Print the listing from its top line through the line containing "from_bm('hex_nut', lathe([(RG - .004, .0080), (RG", nothing more, and leave out the pictures.

» **MATERIAL**:
________________

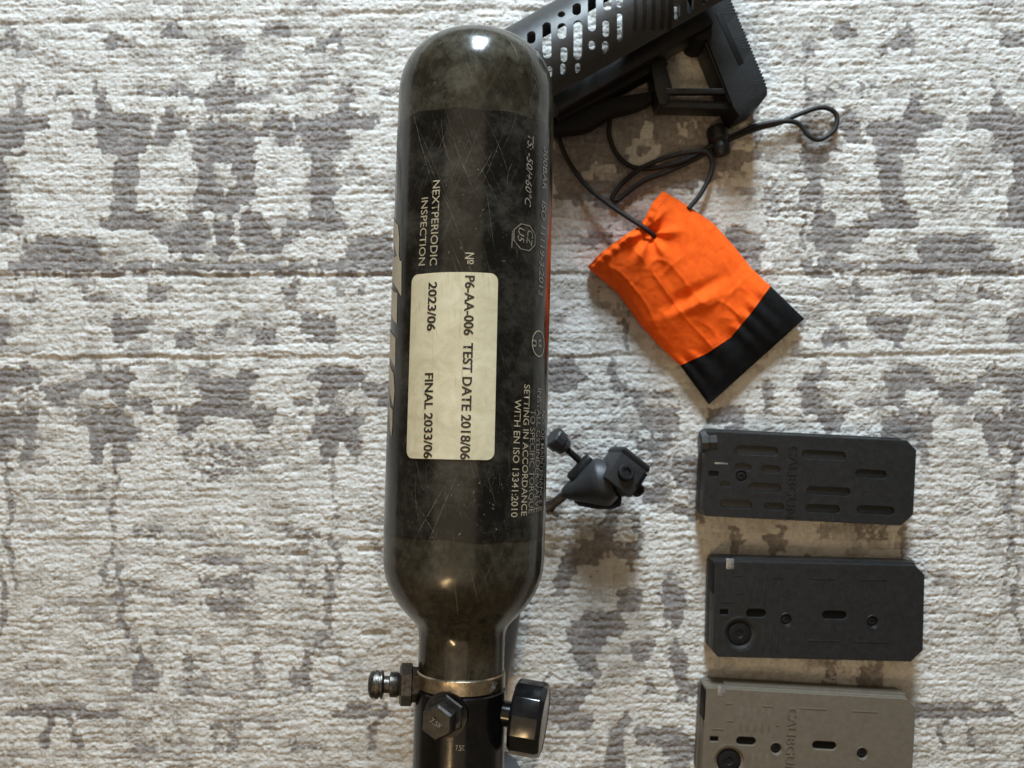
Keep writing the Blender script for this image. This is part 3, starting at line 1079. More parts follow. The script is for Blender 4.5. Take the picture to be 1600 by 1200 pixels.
# fill nipple, pointing left
sn = s_of(1069)
ph_n = math.radians(-84)
d = XD * math.sin(ph_n) + ZD * math.cos(ph_n)
fr = (P1 + AX * sn, d, AX, d.cross(AX))
from_bm('fill_nipple', lathe([(RG + .0075, .0052), (RG + .009, .0062), (RG + .0125, .0062), (RG + .0130, .0042), (RG + .0155, .0042), (RG + .0160, .0064), (RG + .0166, .0070), (RG + .0172, .0070), (RG + .0174, .0062), (RG + .0180, .0062), (RG + .0182, .0070), (RG + .0200, .0070), (RG + .0202, .0064), (RG + .0207, .0064), (RG + .0209, .0069), (RG + .0218, .0066), (RG + .0228, .0056), (RG + .0236, .0030), (RG + .0215, .0024)], fr, 36), M['dark_steel'], tank)
from_bm('hex_nut', lathe([(RG - .004, .0080), (RG + .0012, .0088), (RG + .0018, .0104), (RG + .0068, .0104), (RG + .0078, .0090), (RG + .0080, .005)], fr, 6, phase=0.3), M['dark_steel'], tank, 20)

# hex plug on the front
sh = s_of(1096)
ph_h = math.radians(-14)
d = XD * math.sin(ph_h) + ZD * math.cos(ph_h)
fr = (P1 + AX * sh, d, AX, d.cross(AX))
hp = from_bm('hex_plug', lathe([(RG - .004, .0098), (RG + .0006, .0098), (RG + .0012, .0090), (RG + .0018, .0064), (RG + .0050, .0064), (RG + .0052, .0080), (RG + .0125, .0084), (RG + .0136, .0073)], fr, 6, phase=0.55), M['plug_steel'], tank, 20)
cen = P1 + AX * sh + d * (RG + .0141)
me = text_mesh('7.5K', 0.01)
v = verts_of(me)
v = (v - v.min(0)) / (v[:, 0].max() - v[:, 0].min())
nx_ = (AX * 0.55 + XD * 0.83).normalized()
ny_ = d.cross(nx_).normalized()
P = np.array(cen)[None] + (v[:, :1] - .5) * .0064 * np.array(nx_)[None] + (v[:, 1:2] - .2) * .0066 * np.array(ny_)[None]
put_verts(me, P)
link('lettering', me, M['plug_print'], hp)
from_bm('plug_seat', lathe([(RG - .005, .0108), (RG + .0003, .0108), (RG + .0003, .0096)], fr, 48), M['regulator'], tank, 30)

# pressure gauge on the right
sg_ = s_of(1102)
ph_g = math.radians(80)
d = (XD * math.sin(ph_g) + ZD * math.cos(ph_g) + AX * 0.10).normalized()
fr = frame_dir(P1 + AX * sg_, d, ZD)
bm = lathe([(RG + .0042, .0100), (RG + .0046, .0166), (RG + .0062, .0182), (RG + .0186, .0182), (RG + .0206, .0172), (RG + .0210, .0160), (RG + .0204, .0156)], fr, 12, phase=math.radians(15))
bmesh.ops.bevel(bm, geom=[e_ for e_ in bm.edges if len(e_.link_faces) == 2], offset=.0011, segments=3, affect='EDGES', profile=0.5, clamp_overlap=True)
ga = from_bm('gauge', bm, M['gauge_black'], tank, 50)
from_bm('dial', lathe([(RG + .0203, .0155), (RG + .0206, .0150), (RG + .0206, 0)], fr, 40), M['dial'], ga)
from_bm('gauge_stem', lathe([(RG - .004, .0062), (RG + .006, .0062)], fr, 24), M['regulator'], ga)

# ------------------------------------------------------------------ dark bodies that peep out from behind the tank
tb = thing('tapered_tube', 'smooth grey tapered tube lying on the rug behind the tank neck', 'tube', tuple(at(775, 980, 0)))
a0, a1 = at(775, 820, 0.030), at(762, 1090, 0.026)
f = frame_dir(a0, a1 - a0)
Lt = (a1 - a0).length
from_bm('tube_body', lathe([(0, .012), (.004, .0215), (Lt * .45, .0215), (Lt * .70, .0185), (Lt * .86, .0150), (Lt * .97, .0140), (Lt, .011)], f, 48), M['grey_body'], tb)
kb = thing('rounded_knob', 'dark rounded plastic knob showing below the gauge, beside the regulator', 'knob', tuple(at(780, 1195, 0)))
f = (at(781, 1206, 0.0), Vector((0, 0, 1)), Vector((1, 0, 0)), Vector((0, 1, 0)))
from_bm('knob_cap', lathe([(0, .014), (.002, .0155), (.030, .0155), (.036, .0148), (.041, .0125), (.044, .008), (.045, 0)], f, 40), M['grey_body'], kb)

# ------------------------------------------------------------------ perforated stock
TZ = 0.038
T0 = at(843, 112, TZ)
TD = Vector((math.cos(math.radians(29.5)), math.sin(math.radians(29.5)), 0))
TN = Vector((math.sin(math.radians(29.5)), -math.cos(math.radians(29.5)), 0))   # towards the lower edge in the picture
TR = 0.0365
stock = thing('gun_stock', 'black perforated gun stock with ribbed butt pad lying on the rug', 'gun stock', (T0.x, T0.y, 0))


def on_tube(px, py):
    o_, d_ = ray(px, py)
    oc = o_ - T0
    dd = d_ - TD * d_.dot(TD)
    oo = oc - TD * oc.dot(TD)
    a_, b_, c_ = dd.dot(dd), 2 * dd.dot(oo), oo.dot(oo) - TR * TR
    disc = max(0.0, b_ * b_ - 4 * a_ * c_)
    t = (-b_ - math.sqrt(disc)) / (2 * a_)
    p = o_ + d_ * t
    u = (p - T0).dot(TD)
    q = p - T0 - TD * u
    return u, TR * math.atan2(q.dot(TN), q.z)


slots = [((830, 54), (830, 62), 7), ((854, 40), (855, 84), 7), ((877, 22), (877.5, 22.5), 6), ((878, 42), (878, 54), 7), ((901, 10), (901, 18), 7),
         ((903, 38), (903, 86), 7), ((925, -14), (925, 42), 6.5), ((949, -20), (949, 10), 6.5), ((947, 36), (947, 52), 5.5), ((968, -30), (968, 6), 5.5),
         ((968.5, 24), (968.5, 60), 4.5), ((881.5, 78), (881.5, 91), 5.5), ((859, 108), (859, 117), 4.5), ((925, 69), (925.5, 72), 5.5), ((946, 70), (946, 78), 5.5),
         ((835, 82), (835, 100), 6.5), ((903, 103), (903, 110), 4.5), ((1058, 10), (1058, 26), 5), ((1078, -20), (1078, 15), 5.5), ((1101, -12), (1101, 2), 5),
         ((1058, -50), (1058, -10), 5), ((970, -80), (970, -48), 5), ((812, 72), (812, 92), 6), ((815, 105), (815, 125), 5), ((880, 104), (880, 112), 4.5), ((835, 112), (835, 124), 5)]
PXM = CAM_H - TZ - TR
loops = [rrect(-0.070, -0.082, 0.152, 0.030, 0.004)]
for p0, p1, r_ in slots:
    u0, w0 = on_tube(*p0)
    u1, w1 = on_tube(*p1)
    wd = 2 * r_ / F_PX * PXM
    if min(w0, w1) < -0.055:
        continue
    loops.append(capsule(u0, w0, u1, w1, wd))
me = curve_mesh(loops, extrude=0.0011)
v = verts_of(me)
slice_mesh(me, 1, -0.0815, 0.030, 0.0022)
v = verts_of(me)
phv = v[:, 1] / TR
rr = TR + v[:, 2] - 0.0011
P = np.array(T0)[None] + v[:, :1] * np.array(TD)[None] + (np.sin(phv) * rr)[:, None] * np.array(TN)[None]
P[:, 2] += np.cos(phv) * rr
put_verts(me, P)
autosmooth(me, 40)
link('perforated_shroud', me, M['black_satin'], stock)


for px_ in (992, 1006, 1020, 1034, 1046):
    u0, w0 = on_tube(px_, -30)
    u1, w1 = on_tube(px_, 44)
    me = curve_mesh([capsule(u0, w0, u1, w1, .0022)], extrude=0.0008)
    slice_mesh(me, 1, -0.08, 0.03, 0.0022)
    v = verts_of(me)
    phv = v[:, 1] / TR
    rr = TR + v[:, 2] + 0.0003
    P = np.array(T0)[None] + v[:, :1] * np.array(TD)[None] + (np.sin(phv) * rr)[:, None] * np.array(TN)[None]
    P[:, 2] += np.cos(phv) * rr
    put_verts(me, P)
    link('shroud_rib', me, M['black_plastic'], stock)


def oriented_box(name, c0, c1, wd, z0, z1, mat, parent, bevel=0.0012):
    """bar from place point c0 to c1 (xy), width wd, between heights z0 and z1"""
    dv = Vector((c1[0] - c0[0], c1[1] - c0[1], 0))
    n = Vector((-dv.y, dv.x, 0)).normalized() * wd / 2
    p = [Vector((c0[0], c0[1], 0)) + n, Vector((c0[0], c0[1], 0)) - n, Vector((c1[0], c1[1], 0)) - n, Vector((c1[0], c1[1], 0)) + n]
    return prism(name, [(q.x, q.y) for q in p], z0, z1, mat, parent, bevel)


oriented_box('side_rail', at(866, 160, .046), at(1112, 20, .046), .0130, .012, .046, M['black_plastic'], stock, .003)
oriented_box('lower_rail', at(868, 176, .03), at(1040, 86, .03), .0120, .004, .030, M['rubber'], stock, .002)
# butt pad with its ribbed outer edge
pad_px = [(1072, -40), (1118, -58)]
n_t = 38
for k in range(n_t):
    t = k / n_t
    bx, by = 1118 + (1198 - 1118) * t, -58 + (133 + 58) * t
    pad_px += [(bx - 1.2, by + 0.4), (bx + 1.6, by + 1.2), (bx + 2.4, by + 3.2), (bx - 0.4, by + 4.2)]
pad_px += [(1199, 136), (1199, 148), (1187, 164), (1156, 180), (1147, 168), (1134, 134), (1110, 74), (1090, 20)]
pad = [at(x, y, .036) for x, y in pad_px]
prism('butt_pad', [(p.x, p.y) for p in pad], .001, .036, M['rubber'], stock, .0006)
groove = [at(x, y, .0365) for x, y in ((1118, 20), (1128, 20), (1163, 96), (1155, 102))]
prism('pad_slit_shade', [(p.x, p.y) for p in groove], .034, .0364, M['hole_shade'], stock, .0006)  # black sheet standing in for the shade in the pad's slit
plate = [at(x, y, .033) for x, y in ((1070, -10), (1095, -30), (1152, 160), (1140, 160), (1112, 92))]
prism('butt_plate', [(p.x, p.y) for p in plate], .003, .0335, M['black_plastic'], stock, .001)
# open bracket under the rail
oriented_box('bracket_bar', at(1040, 141, .034), at(1142, 141, .034), .0042, .026, .034, M['black_plastic'], stock, .001)
oriented_box('bracket_bar', at(1034, 160, .030), at(1150, 163, .030), .0062, .008, .030, M['black_plastic'], stock, .0015)
br = [at(x, y, .032) for x, y in ((1016, 96), (1038, 92), (1052, 140), (1042, 164), (1030, 162), (1024, 142))]
prism('bracket_web', [(p.x, p.y) for p in br], .006, .033, M['black_plastic'], stock, .001)
lever = [at(x, y, .022) for x, y in ((864, 184), (905, 160), (1018, 142), (1020, 156), (1000, 166), (958, 176), (924, 198), (900, 203), (864, 206))]
prism('lever', [(p.x, p.y) for p in lever], .004, .023, M['rubber'], stock, .0015)
kn = at(1042, 76, .03)
from_bm('pivot_pin', lathe([(.006, .0085), (.034, .0085), (.036, .0072), (.036, 0)], ((Vector((kn.x + .024, kn.y + .011, 0))), Vector((0, 0, 1)), Vector((1, 0, 0)), Vector((0, 1, 0))), 28), M['rubber'], stock)

# ------------------------------------------------------------------ drawstring pouch
pouch = thing('drawstring_pouch', 'orange fabric drawstring pouch with a black base panel and black cord', 'pouch', tuple(at(1090, 465, 0)))


def poly_at(pts, t):
    seg = [math.dist(a, b) for a, b in zip(pts[:-1], pts[1:])]
    tot = sum(seg)
    d_ = t * tot
    for (a, b, s) in zip(pts[:-1], pts[1:], seg):
        if d_ <= s or (a, b) == (pts[-2], pts[-1]):
            k = min(1, d_ / s)
            return (a[0] + (b[0] - a[0]) * k, a[1] + (b[1] - a[1]) * k)
        d_ -= s


TOPE = [(918, 417), (936, 398), (962, 378), (985, 362), (1001, 352), (1010, 336), (1020, 316), (1036, 298)]
LOWE = [(918, 417), (967, 459), (999, 505), (1030, 540), (1063, 571)]
UPE = [(1036, 298), (1076, 322), (1116, 350), (1148, 386), (1176, 421), (1204, 447)]
SEAM = [(1063, 571), (1105, 552), (1142, 527), (1176, 486), (1204, 447)]
BOT = [(1108, 632), (1257, 498)]


def coons(A, B, Cc, D, u, v):
    """A: v=0 edge, B: v=1 edge (along u); Cc: u=0 edge, D: u=1 edge (along v)"""
    a, b_ = poly_at(A, u), poly_at(B, u)
    c_, d_ = poly_at(Cc, v), poly_at(D, v)
    p00, p10, p01, p11 = poly_at(A, 0), poly_at(A, 1), poly_at(B, 0), poly_at(B, 1)
    return tuple((1 - v) * a[i] + v * b_[i] + (1 - u) * c_[i] + u * d_[i]
                 - ((1 - u) * (1 - v) * p00[i] + u * (1 - v) * p10[i] + (1 - u) * v * p01[i] + u * v * p11[i]) for i in (0, 1))


def nz1(x, y, s):
    return float(vnoise(np.array([x]), np.array([y]), s)[0]) - 0.5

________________

» **WRITTEN RESPONSE**:
Keep writing the Blender script for this image. This is part 3, starting at line 1079. More parts follow. The script is for Blender 4.5. Take the picture to be 1600 by 1200 pixels.
# fill nipple, pointing left
sn = s_of(1069)
ph_n = math.radians(-84)
d = XD * math.sin(ph_n) + ZD * math.cos(ph_n)
fr = (P1 + AX * sn, d, AX, d.cross(AX))
from_bm('fill_nipple', lathe([(RG + .0075, .0052), (RG + .009, .0062), (RG + .0125, .0062), (RG + .0130, .0042), (RG + .0155, .0042), (RG + .0160, .0064), (RG + .0166, .0070), (RG + .0172, .0070), (RG + .0174, .0062), (RG + .0180, .0062), (RG + .0182, .0070), (RG + .0200, .0070), (RG + .0202, .0064), (RG + .0207, .0064), (RG + .0209, .0069), (RG + .0218, .0066), (RG + .0228, .0056), (RG + .0236, .0030), (RG + .0215, .0024)], fr, 36), M['dark_steel'], tank)
from_bm('hex_nut', lathe([(RG - .004, .0080), (RG + .0012, .0088), (RG + .0018, .0104), (RG + .0068, .0104), (RG + .0078, .0090), (RG + .0080, .005)], fr, 6, phase=0.3), M['dark_steel'], tank, 20)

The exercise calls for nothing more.